Standing on the dam, on the border between placid reflection and certain annihilation, I witnessed the dark order of things larger than myself. What could I control? Nothing that matters, ultimately — and so as a child, amid the turbulences of broken homes and social isolation, and later as an adult trapped in the whirlpools of daily survival, I have visited this place and understood in some way the colossal force that I long to break free from.

Who has not visited a place like this? My life has had its small share of traumas, borne of chance, my own weaknesses, and the weaknesses of those who should have cared more. And to the degree these traumas have affected me, I have found my unconscious self occasionally visiting some corresponding territory of the mind, not with a feeling of homesickness or longing, but with dread and primal fear.

And I must reflect, too, on my own words and deeds, and whether they have inflicted harm on others. Because we carry this psychic harm, we visit it in the most timeless places of our existence, and there it lives forever. I can think of nothing worse than to turn another’s mind into a prison, to sentence them to revisiting a place they should never have seen. What can compare to the hells we create for others?

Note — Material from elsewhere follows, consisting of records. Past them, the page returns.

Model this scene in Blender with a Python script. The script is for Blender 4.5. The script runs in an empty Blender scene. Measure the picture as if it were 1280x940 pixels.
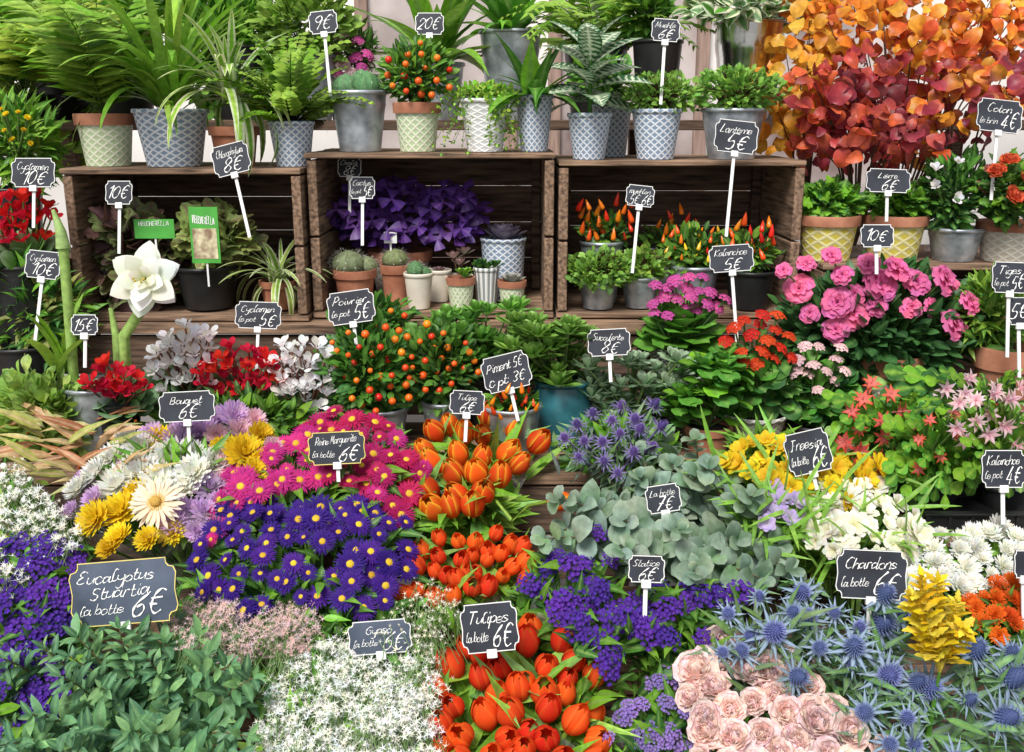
import bpy, math, random
import numpy as np
from mathutils import Vector, Matrix, Quaternion, Euler
R=random.Random(11); U=R.uniform; PI=math.pi; sin=math.sin; cos=math.cos
sc=bpy.context.scene; COL=sc.collection
F=1229.; A=math.radians(14.6)
CAM=Vector((0,-2.1,1.6)); FW=Vector((0,cos(A),-sin(A))); UPV=Vector((0,sin(A),cos(A)))
Z0,K=1.17,.40
def ray(px,py): return FW+Vector((1,0,0))*((px-640)/F)+UPV*((470-py)/F)
def P(px,py,Y):
    d=ray(px,py); return CAM+d*((Y-CAM.y)/d.y)
def S(px,py,l=0):      # the sloping display surface
    d=ray(px,py); return CAM+d*((Z0+l+K*CAM.y-CAM.z)/(d.z-K*d.y))
def mpp(p): return (p-CAM).dot(FW)/F
SH=[(-.03,1.18),(-.37,.965),(-.71,.74),(-9,.50)]
def shelfz(Y):
    for y,z in SH:
        if Y>y: return z
# ---------------------------------------------------------------- materials
def nm(name):
    m=bpy.data.materials.new(name); m.use_nodes=True; nt=m.node_tree
    return m,nt,nt.nodes['Principled BSDF']
def nd(nt,t,**k):
    n=nt.nodes.new(t)
    for a,b in k.items(): setattr(n,a,b)
    return n
def mathn(nt,op,a,b=None):
    n=nt.nodes.new('ShaderNodeMath'); n.operation=op
    for i,v in enumerate((a,b)):
        if v is None: continue
        if hasattr(v,'is_linked'): nt.links.new(v,n.inputs[i])
        else: n.inputs[i].default_value=v
    return n.outputs[0]
def noise(nt,scale,vec=None,detail=3,stretch=None):
    tc=nd(nt,'ShaderNodeTexCoord'); v=tc.outputs['Object']
    if stretch:
        mp=nd(nt,'ShaderNodeMapping'); mp.inputs['Scale'].default_value=stretch; nt.links.new(v,mp.inputs[0]); v=mp.outputs[0]
    n=nd(nt,'ShaderNodeTexNoise'); n.inputs['Scale'].default_value=scale; n.inputs['Detail'].default_value=detail
    nt.links.new(v,n.inputs['Vector']); return n.outputs[0]
def ramp(nt,fac,stops):
    r=nd(nt,'ShaderNodeValToRGB'); e=r.color_ramp.elements
    while len(e)<len(stops): e.new(.5)
    for i,(p,c) in enumerate(stops): e[i].position=p; e[i].color=(*c,1)
    nt.links.new(fac,r.inputs[0]); return r.outputs[0]
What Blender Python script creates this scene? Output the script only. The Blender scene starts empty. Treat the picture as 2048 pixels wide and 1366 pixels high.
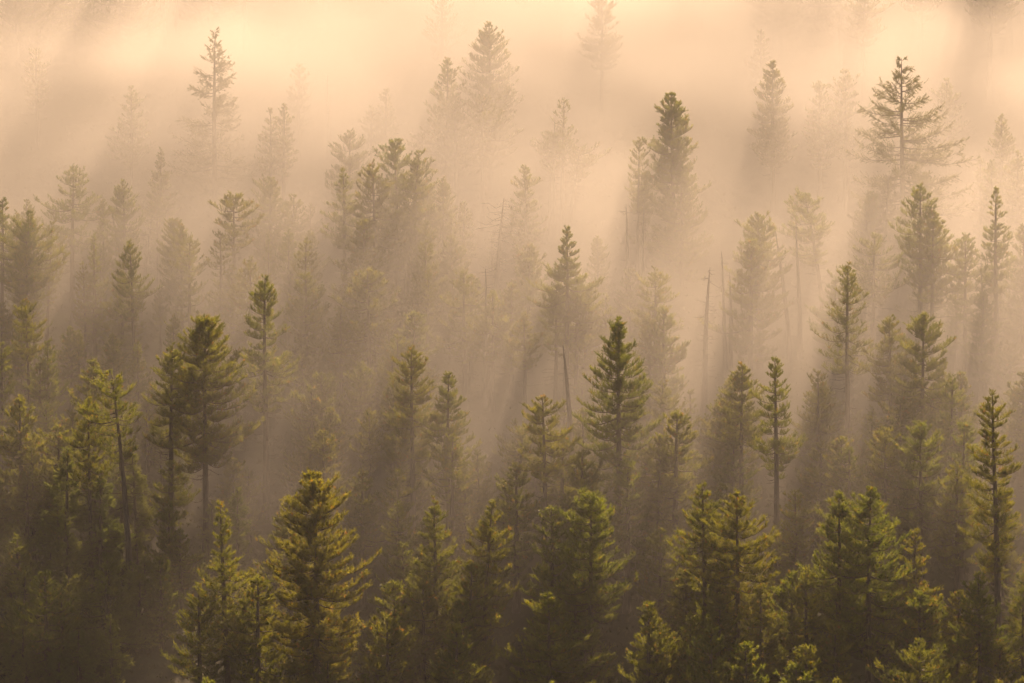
import bpy, math, random
import numpy as np
from mathutils import Vector

R = math.radians
scene = bpy.context.scene
COL = scene.collection

# ------------------------------------------------------------------ camera
HFOV, PITCH = 22.0, -8.0
FPX = 1024.0 / math.tan(R(HFOV / 2))          # focal length in pixels of the 2048 px wide photograph
cam_d = bpy.data.cameras.new("camera")
cam = bpy.data.objects.new("camera", cam_d)
COL.objects.link(cam)
cam.location = (0, 0, 0)
cam.rotation_euler = (R(90 + PITCH), 0, 0)
cam_d.sensor_width = 36.0
cam_d.angle = R(HFOV)
cam_d.clip_start = 1.0
cam_d.clip_end = 2000.0
scene.camera = cam

# ------------------------------------------------------------------ sky, sun, exposure
SUN_EL, SUN_AZ = 38.0, 17.0                   # azimuth measured from +Y (away from the camera) towards +X
world = bpy.data.worlds.new("World")
scene.world = world
world.use_nodes = True
wn = world.node_tree
bg = wn.nodes["Background"]
sky = wn.nodes.new("ShaderNodeTexSky")
sky.sky_type = 'NISHITA'
sky.sun_disc = False
sky.sun_elevation = R(SUN_EL)
sky.sun_rotation = R(SUN_AZ)
sky.dust_density = 4.0
sky.air_density = 1.0
wn.links.new(sky.outputs[0], bg.inputs[0])
bg.inputs[1].default_value = 0.05

sun_d = bpy.data.lights.new("sun", 'SUN')
sun_d.energy = 5.0
sun_d.angle = R(0.5)
sun_d.color = (1.0, 0.82, 0.65)
sun = bpy.data.objects.new("sun", sun_d)
COL.objects.link(sun)
sdir = Vector((math.sin(R(SUN_AZ)) * math.cos(R(SUN_EL)), math.cos(R(SUN_AZ)) * math.cos(R(SUN_EL)), math.sin(R(SUN_EL))))
sun.rotation_euler = sdir.to_track_quat('Z', 'Y').to_euler()
sun.location = sdir * 300

vs = scene.view_settings
vs.view_transform = 'Standard'
vs.look = 'None'
vs.exposure = 1.52
vs.gamma = 1.0
vs.use_curve_mapping = False
vs.use_white_balance = True
vs.white_balance_temperature = 8200.0
vs.white_balance_tint = 16.0

cy = scene.cycles
cy.use_denoising = True
cy.max_bounces = 6
cy.diffuse_bounces = 2
cy.glossy_bounces = 2
cy.transmission_bounces = 2
cy.volume_bounces = 0
cy.transparent_max_bounces = 4
cy.volume_step_rate = 1.0
cy.volume_max_steps = 256
cy.use_adaptive_sampling = True
cy.adaptive_threshold = 0.03
cy.sample_clamp_indirect = 4.0

# ------------------------------------------------------------------ terrain function
SLOPE = math.tan(R(22.0))
Y0, Z0 = 229.0, -32.4


def ground(x, y):
    """Height of the hillside; works on arrays."""
    x = np.asarray(x, float)
    y = np.asarray(y, float)
    z = Z0 + (y - Y0) * SLOPE
    floor = -72.0
    d = z - floor
    z = floor + 0.5 * (d + np.sqrt(d * d + 120.0))
    bump = (1.3 * np.sin(x * 0.071 + 1.3) * np.sin(y * 0.055 + 0.4) + 0.8 * np.sin(x * 0.16 + y * 0.09 + 2.0)
            + 0.35 * np.sin(x * 0.43 - y * 0.31) + 0.22 * np.sin(x * 0.77 + y * 0.88 + 0.7))
    return z + bump


CP, SP = math.cos(R(PITCH)), math.sin(R(PITCH))


def ray(px, row):
    a, b = (px - 1024.0) / FPX, (683.0 - row) / FPX
    # camera axes: right (1,0,0); up (0,-SP,CP); forward (0,CP,SP)
    return np.array((a, CP - b * SP, SP + b * CP))


def at(px, row):
    """Point of the hillside seen at a pixel of the photograph."""
    d = ray(px, row)
    lo, hi = 60.0, 420.0
    for _ in range(40):
        m = 0.5 * (lo + hi)
        if d[2] * m < float(ground(d[0] * m, d[1] * m)):
            hi = m
        else:
            lo = m
    return d * lo


# ------------------------------------------------------------------ materials
def new_mat(name):
    m = bpy.data.materials.new(name)
    m.use_nodes = True
    nt = m.node_tree
    nt.nodes.clear()
    return m, nt, nt.nodes, nt.links


def ramp(nodes, stops):
    r = nodes.new("ShaderNodeValToRGB")
    el = r.color_ramp.elements
    while len(el) < len(stops):
        el.new(0.5)
    for e, (p, c) in zip(el, stops):
        e.position = p
        e.color = (*c, 1)
    return r


def foliage_mat(name, dark, mid, light, rust=None, trans=0.45, glow=3.0):
    m, nt, N, L = new_mat(name)
    out = N.new("ShaderNodeOutputMaterial")
    tc = N.new("ShaderNodeTexCoord")
    noi = N.new("ShaderNodeTexNoise")
    noi.inputs["Scale"].default_value = 0.9
    noi.inputs["Detail"].default_value = 3.0
    L.new(tc.outputs["Object"], noi.inputs["Vector"])
    rp = ramp(N, [(0.30, dark), (0.5, mid), (0.72, light)])
    L.new(noi.outputs["Fac"], rp.inputs[0])
    col = rp.outputs[0]
    if rust:
        n2 = N.new("ShaderNodeTexNoise")
        n2.inputs["Scale"].default_value = 2.3
        n2.inputs["Detail"].default_value = 1.0
        L.new(tc.outputs["Object"], n2.inputs["Vector"])
        r2 = ramp(N, [(0.63, (0, 0, 0)), (0.74, (1, 1, 1))])
        L.new(n2.outputs["Fac"], r2.inputs[0])
        mx = N.new("ShaderNodeMix")
        mx.data_type = 'RGBA'
        L.new(r2.outputs[0], mx.inputs[0])
        L.new(col, mx.inputs[6])
        mx.inputs[7].default_value = (*rust, 1)
        col = mx.outputs[2]
    info = N.new("ShaderNodeObjectInfo")
    hsv = N.new("ShaderNodeHueSaturation")
    mr = N.new("ShaderNodeMapRange")
    mr.inputs[3].default_value = 0.475
    mr.inputs[4].default_value = 0.515
    L.new(info.outputs["Random"], mr.inputs[0])
    L.new(mr.outputs[0], hsv.inputs["Hue"])
    L.new(col, hsv.inputs["Color"])
    dif = N.new("ShaderNodeBsdfDiffuse")
    tr = N.new("ShaderNodeBsdfTranslucent")
    gl = N.new("ShaderNodeBsdfGlossy")
    gl.inputs["Roughness"].default_value = 0.5
    gl.inputs["Color"].default_value = (0.9, 0.9, 0.85, 1)
    L.new(hsv.outputs[0], dif.inputs[0])
    bright = N.new("ShaderNodeMix")
    bright.data_type = 'RGBA'
    bright.blend_type = 'MULTIPLY'
    bright.inputs[0].default_value = 1.0
    bright.inputs[7].default_value = (glow, glow * 0.97, glow * 0.4, 1)
    L.new(hsv.outputs[0], bright.inputs[6])
    L.new(bright.outputs[2], tr.inputs[0])
    a = N.new("ShaderNodeMixShader")
    a.inputs[0].default_value = trans
    L.new(dif.outputs[0], a.inputs[1])
    L.new(tr.outputs[0], a.inputs[2])
    b = N.new("ShaderNodeMixShader")
    b.inputs[0].default_value = 0.035
    L.new(a.outputs[0], b.inputs[1])
    L.new(gl.outputs[0], b.inputs[2])
    L.new(b.outputs[0], out.inputs["Surface"])
    return m


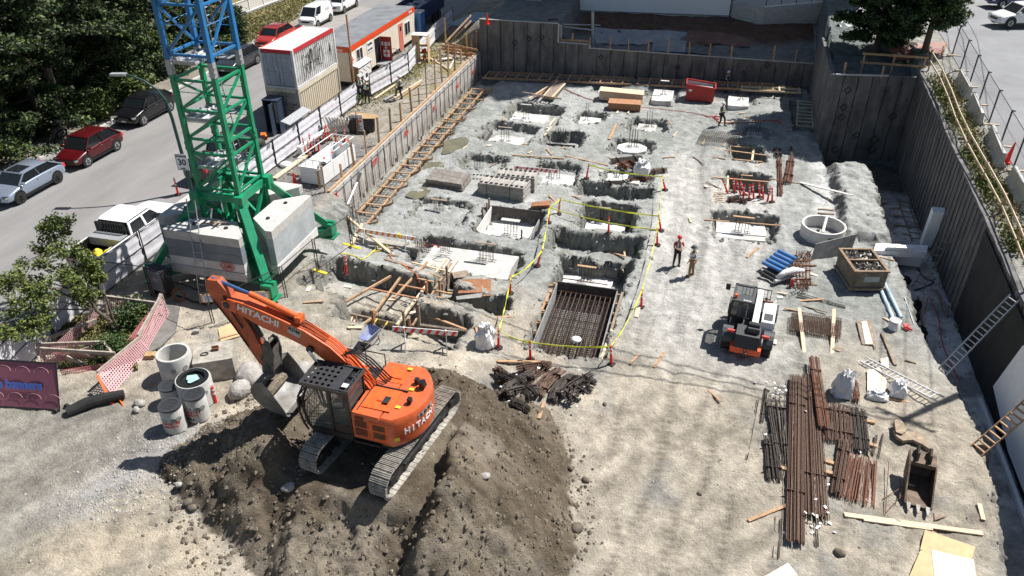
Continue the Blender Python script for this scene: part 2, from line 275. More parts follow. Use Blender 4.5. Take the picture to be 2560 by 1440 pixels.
GX,GY=np.meshgrid(XS,YS);GZ=ground(GX,GY)
_gy,_gx=np.gradient(GZ,.088);_s=np.sqrt(_gx**2+_gy**2);_m=sst(.25,1.0,_s)*(GX<13.2)*(GX>-19.9)*(GY<wall_y(GX)-.3)*(1-((GX<7.9)&(GX>7)&(GY>55)))
_k=sst(.03,.5,np.clip(fbm(GX,GY,4,140,3)+.35,0,1));GZ=GZ-.035*ruts(GX,GY)*(GZ<3.3)+_m*(1-.75*(np.hypot((GX+8.65)/7,(GY-17.2)/6.3)<1))*(.10*fbm(GX,GY,.75,141,4,.65)+.05*fbm(GX,GY,.22,146,3))+(.022*fbm(GX,GY,.32,148,3,.7))*_k*(GX<11)*(GX>-19.9)*(GY<64)
def gq(x,y):
 if x<-39.6:return 3.12+(.10*max(-41-x,0)if y>58 else 0)
 if x<-26:return 3.0
 if x>17:return float(zr_(y))
 if y<6 or y>77:return float(ground(np.array([x]),np.array([y]),False)[0])
 i=min(max((x+26)/.088,0),len(XS)-2.001);j=min(max((y-6)/.088,0),len(YS)-2.001);a=i-int(i);b=j-int(j);i=int(i);j=int(j)
 return float(GZ[j,i]*(1-a)*(1-b)+GZ[j,i+1]*a*(1-b)+GZ[j+1,i]*(1-a)*b+GZ[j+1,i+1]*a*b)
def G(px,py,up=0.):
 """ground point seen at photo pixel (px,py)"""
 d=ray(px,py);d=d/np.linalg.norm(d);t=(8-H)/d[2];o=np.array([0,0,H])
 while True:
  q=o+d*t
  if q[2]<=gq(q[0],q[1])or t>200:break
  t+=.12
 a,b=t-.12,t
 for _ in range(12):
  m_=(a+b)/2;q=o+d*m_
  if q[2]<=gq(q[0],q[1]):b=m_
  else:a=m_
 return Vector((q[0],q[1],q[2]+up))
def sheet_mesh(name,X,Y,Z,m,col=None):
 ny,nx=X.shape;me=bpy.data.meshes.new(name);co=np.stack([X.ravel(),Y.ravel(),Z.ravel()],1)
 idx=np.arange(nx*ny).reshape(ny,nx);q=np.stack([idx[:-1,:-1].ravel(),idx[:-1,1:].ravel(),idx[1:,1:].ravel(),idx[1:,:-1].ravel()],1)
 me.vertices.add(len(co));me.vertices.foreach_set('co',co.ravel());me.loops.add(q.size);me.loops.foreach_set('vertex_index',q.ravel())
 me.polygons.add(len(q));me.polygons.foreach_set('loop_start',np.arange(0,q.size,4));me.polygons.foreach_set('loop_total',np.full(len(q),4));me.polygons.foreach_set('use_smooth',np.ones(len(q),bool));me.update(calc_edges=True)
 me.materials.append(m)
 if col is not None:
  ca=me.color_attributes.new('Col','FLOAT_COLOR','POINT');ca.data.foreach_set('color',np.concatenate([col.reshape(-1,3),np.ones((len(co),1))],1).ravel())
 o=bpy.data.objects.new(name,me);COL.objects.link(o);return o
def gcolor(X,Y,Z):
 def c(*a):return np.array(a)[None,None,:]
 def mix(A,B,k):return A*(1-k[...,None])+B*k[...,None]
 C=np.ones(X.shape+(3,))*c(.315,.325,.305)
 C=mix(C,c(.46,.465,.45)+0*C,np.clip(.5+.8*fbm(X,Y,5,101,4),0,1)*.6)
 k=sst(-2.8,-1.6,X)*sst(5.5,3.5,X+.6*vn(X,Y,3,102))*sst(56,46,Y);C=mix(C,c(.50,.485,.45)+0*C,k*.8);C=C*(1+(.20*fbm(X*1.7,Y*.13,1.,130,4)*sst(-3.5,-1.5,X)*sst(8,5,X)*sst(60,50,Y))[...,None])
 k=sst(33,25,Y+3*vn(X,Y,4,103));C=mix(C,c(.43,.382,.308)+0*C,k)
 C=mix(C,c(.335,.32,.285)+0*C,np.clip(fbm(X,Y,3.2,104,5,.6)*1.5-.1,0,1)*k)
 C=mix(C,c(.44,.375,.28)+0*C,sst(-10,-14,X)*sst(17,12,Y)*.6)
 k=sst(-16.5,-18.5,X+.8*vn(X,Y,2.5,105))*sst(18.5,16.5,Y);C=mix(C,c(.29,.275,.24)+0*C,k*.9)
 k=np.exp(-((X+16.9-(Y-14.5)*.35)**2/.9))*sst(18,16.5,Y)*sst(11.5,13,Y);C=mix(C,c(.36,.355,.35)+0*C,k*np.clip(.7+.6*vn(X,Y,.12,106),0,1))
 k=sst(-19.0,-20.4,X)*sst(31,33,Y);C=mix(C,c(.33,.30,.25)+0*C,k);C=mix(C,c(.22,.21,.20)+0*C,k*sst(44.5,42.5,Y)*sst(-20,-20.5,X))
 C=mix(C,c(.27,.235,.11)+0*C,k*np.clip(fbm(X,Y,1.6,107,4)*1.6+.15,0,1)*sst(50,54,Y))
 gy,gx=np.gradient(Z,.088)if X.shape==GX.shape and abs(X[0,1]-X[0,0]-.088)<.01 else np.gradient(Z,.5)
 s=np.sqrt(gx**2+gy**2);k=sst(.5,1.4,s)*sst(14.5,13,X)*sst(-22,-20,X);C=mix(C,c(.235,.235,.21)+0*C,k*.8)
 re=redge(Y);k=sst(re-.1,re+.4,X)*sst(13.5,13.2,X);C=mix(C,c(.42,.42,.42)+0*C,k);C=mix(C,c(.80,.80,.80)+0*C,k*np.clip(.75+1.6*fbm(X,Y,1.6,110,5,.65),0,1)*sst(21,24,Y)*sst(50.5,48,Y)*.8);C=mix(C,c(.11,.105,.09)+0*C,k*sst(50.2,51.3,Y))
 k=sst(6.9,7.3,X)*sst(8.3,8.0,X)*sst(40,41,Y)*sst(54,52,Y);C=mix(C,c(.58,.58,.56)+0*C,k*np.clip(.7+.7*fbm(X,Y,.8,111,4),0,1))
 dx=(X+8.65)/6.75;dy=np.where(Y>17,(Y-17.2)/5.9,(Y-17.2)/6.0);ang=np.arctan2(dy,dx);r=np.sqrt(dx*dx+dy*dy)*(1+.07*np.sin(3*ang+1)+.05*np.sin(5*ang))+.05*fbm(X,Y,2.2,41,3)+.03*fbm(X,Y,.4,112,4)
 k=sst(1.01,.985,r);mc=mix(c(.20,.165,.12)+0*C,c(.115,.09,.064)+0*C,np.clip(.5+.9*fbm(X,Y,1.2,113,5,.6),0,1));mc=mix(mc,c(.29,.25,.20)+0*C,sst(.0,.6,fbm(X,Y,1.8,114,5,.6))*.6)
 C=mix(C,mc,k);k_m=k;C=C*(1-(.42*ruts(X,Y)*(1-k)*(.6+.4*np.sin(Y*2*math.pi/.3)))[...,None])
 k=((Y>wall_y(X)+.1)&(X<8.2)&(X>-20)).astype(float);C=mix(C,c(.21,.215,.21)+0*C,k);C=mix(C,c(.12,.075,.055)+0*C,k*sst(71.5,73.2,Y+1.2*vn(X,Y,4,115))*sst(-14,-12,X))
 k=((X>8.25)&(Y>55.5)&(X<13.4)).astype(float);C=mix(C,c(.17,.19,.185)+0*C,k)
 k=(X>13.46).astype(float);C=mix(C,c(.36,.35,.32)+0*C,k);C=mix(C,c(.12,.14,.045)+0*C,k*np.clip(fbm(X,Y,1.2,116,4)*1.6,0,1)*sst(15.2,14.6,X)*.8*sst(34,36,Y))
 fg=sst(30,24,Y)*(X<11)*(1-k_m);A_=X*.55+Y*.83;B_=X*.83-Y*.55+.8*vn(X,Y,5,160);C=C*(1+(fg*(.17*fbm(B_*1.5,A_*.16,.9,161,4,.6)+.10*fbm(X*.5,Y*1.6+.1*X*X*.3,1.3,165,3)))[...,None])
 C=C*(1+.09*vn(X,Y,.13,117)[...,None]+.10*vn(X,Y,.45,118)[...,None]+.08*vn(X,Y,1.4,119)[...,None])
 return np.clip(C,0.01,1)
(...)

And I wonder if, in the last moments of dying, we lose the faculty of time, and so gain some kind of final timelessness. Do we experience true eternity then, a moment stretching back to the beginning of our lives, and in that moment do we perhaps visit one more place on that threshold of consciousness, a realer-than-real place? What will this place look like for each of us? Will it look like a nightmare? Will it look familiar? Will we feel relief?